11. Ao invés, entendeu o Acórdão recorrido que a omissão da diligência em causa não impediu o Recorrente de fazer prova de factualidade que alegou, e que, por isso, não coloca em causa qualquer direito do Recorrente – designadamente o seu direito à produção de prova e a uma tutela jurisdicional efetiva constitucionalmente consagrados nos artigos 18.º, n.º 2, e 20.º da CRP.
12. A este respeito, e sem prejuízo do desenvolvimento do tema em sede de alegações a apresentar junto do Tribunal Constitucional, importa neste contexto referir que a parte final do n.º 3 do artigo 146.º-B do CPPT foi declarada inconstitucional por excluir em absoluto a prova testemunhal em matéria de aplicação de métodos indiretos, tendo, para o efeito, concluído que há factos para cuja clarificação pode revelar-se necessário e adequado o recurso a este meio probatório:
«Neste circunstancialismo, e perante situações em que, face ao normativamente consagrado, a demonstração dos factos – que, no entendimento da 'parte', conduzam à defesa do seu direito ou interesse legalmente protegido – não é possível, de todo, deixar de fazer-se através de prova testemunhal, desde que, repete-se, essa seja, nos termos gerais legalmente admissível, claramente que vai ficar afetada aquela defesa, porventura tornando inviável ou inexequível o direito de acesso aos tribunais. E, nesse contexto, a solução legislativa que isso consagre não pode deixar de considerar-se como desproporcionada e afetadora do direito consagrado no n.º 1 do artigo 20.º da Lei Fundamental, pois que totalmente preclude uma apreciação e valoração dos factos invocados como consubstanciadores da pretensão deduzida em juízo»

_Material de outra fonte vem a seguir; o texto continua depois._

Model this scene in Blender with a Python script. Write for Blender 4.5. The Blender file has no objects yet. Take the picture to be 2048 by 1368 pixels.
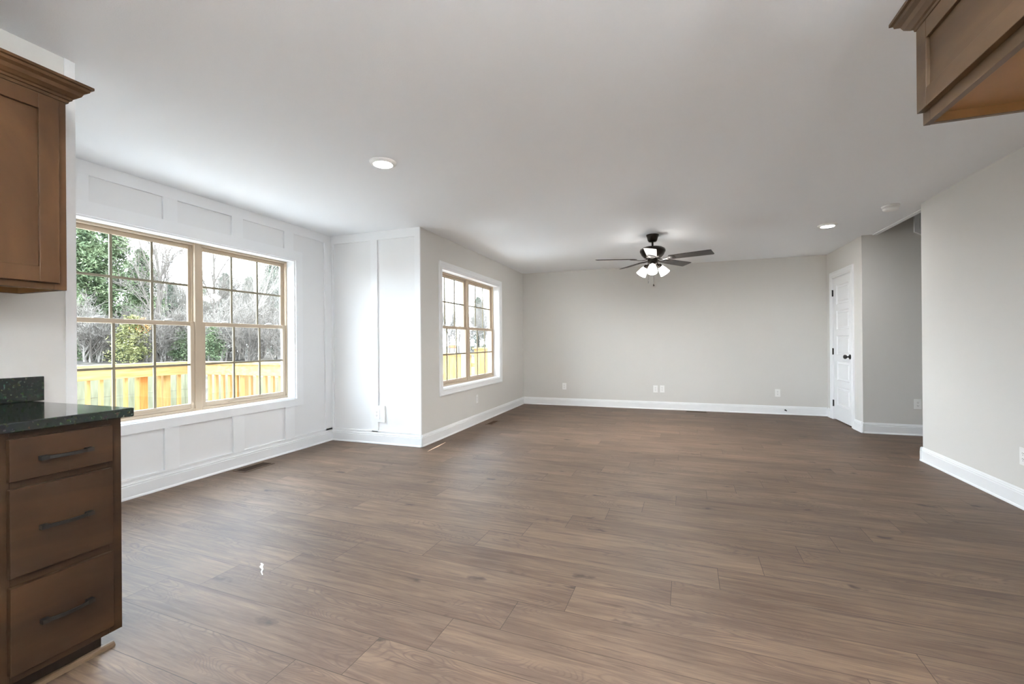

– cfr. Acórdão do Tribunal Constitucional n.º 759/2013, de 30 de outubro de 2013.
13. Constata-se pois que a omissão daquela diligência instrutória oportunamente requerida pelo Recorrente – porque implicaria necessariamente a prolação de uma decisão jurisdicional distinta – teve influência direta no exame realizado pelo Douto Tribunal a quo e, consequentemente, na decisão da causa, motivo pelo qual é necessariamente geradora de nulidade – cfr., entre outros, Acórdão do Tribunal Central Administrativo Norte n.º 00746/08.5BEPNF, de 12 de janeiro de 2012.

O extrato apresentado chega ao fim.